E a colecção crescia, crescia até que em Outubro de 1999, Francisco Capelo com grande estrondo abandonou a colecção e o Comendador avisando o mundo que a colecção poderia “ vir a ser alvo de eventual dispersão e destruição” porque Berardo tinha a “lógica perversa de sempre mais dinheiro” e blalala seguem-se outros senhores a orientarem o benemérito na compra de mais obras de arte.

Um mimo de espertalhice 

Uma circunstância tinha sofrido alteração de vulto. Quando se compraram as primeiras obras para a colecção Berardo o mercado internacional de arte estava deprimido. Comprava-se a preços baixos que rapidamente se valorizavam. Agora a música era outra, saia mais caro e valorizava-se mais lentamente. O Comendador habituado a especular no mercado bolsista e conhecido por realizar grossas mais valias, a essas variações estava habituado. Mas Berardo também é sobejamente conhecido por cortar com os negócios que não lhe estão a render o dinheiro que ele previa, mesmo que o investimento tenha sido muito grande. A tal lógica perversa, no dizer de Capelo.
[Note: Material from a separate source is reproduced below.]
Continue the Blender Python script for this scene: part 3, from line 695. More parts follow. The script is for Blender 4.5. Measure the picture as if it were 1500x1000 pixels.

É essa lógica e as alterações entretanto havidas no mercado da arte que deve explicar o afã do comendador nas negociações que empreendeu com o Governo, entrando como um tanque pelos corredores do poder, arremetendo com uma variedade de golpes, altos, baixos e médios, manobrando 5.as colunas, tudo para instalar a sua colecção em lugar onde adquirisse uma visibilidade que nunca tinha tido o que, na sua perspectiva, deve permitir forçar a rentabilização do investimento feito que deveria andar abaixo das suas previsões. Subsidiariamente o Comendador, homem fino e avisado, percebeu que a colecção de arte lhe tinha dado uma corte e um estatuto para-intelectual a uma velocidade interessante, colocando-o entre as pessoas mais importantes do mundo da arte e isto só por ter dinheiro fresco para ir às compras, o que muito o deve divertir, sem distrair o olho da coluna das mais valias. Quanto às obras que comprou é claro que não sabe o que são, interessar-lhe-á? Veja-se a resposta que deu a Ana Sousa Dias, no programa Por Outro Lado, quando inquirido sobre as que mais prezava: “ Todas. É como os filhos, você prefere algum dos seus filhos?” São uns 4000 filhos! É obra amá-los a todos por igual…Um mimo de espertalhice que não responde a nada e responde a tudo. Com este panorama a ministra da Cultura ainda sonhava com uma qualquer doação? Proposta saloia, proclamou alto e bom som o Comendador, sentado em cima dos seus milhões.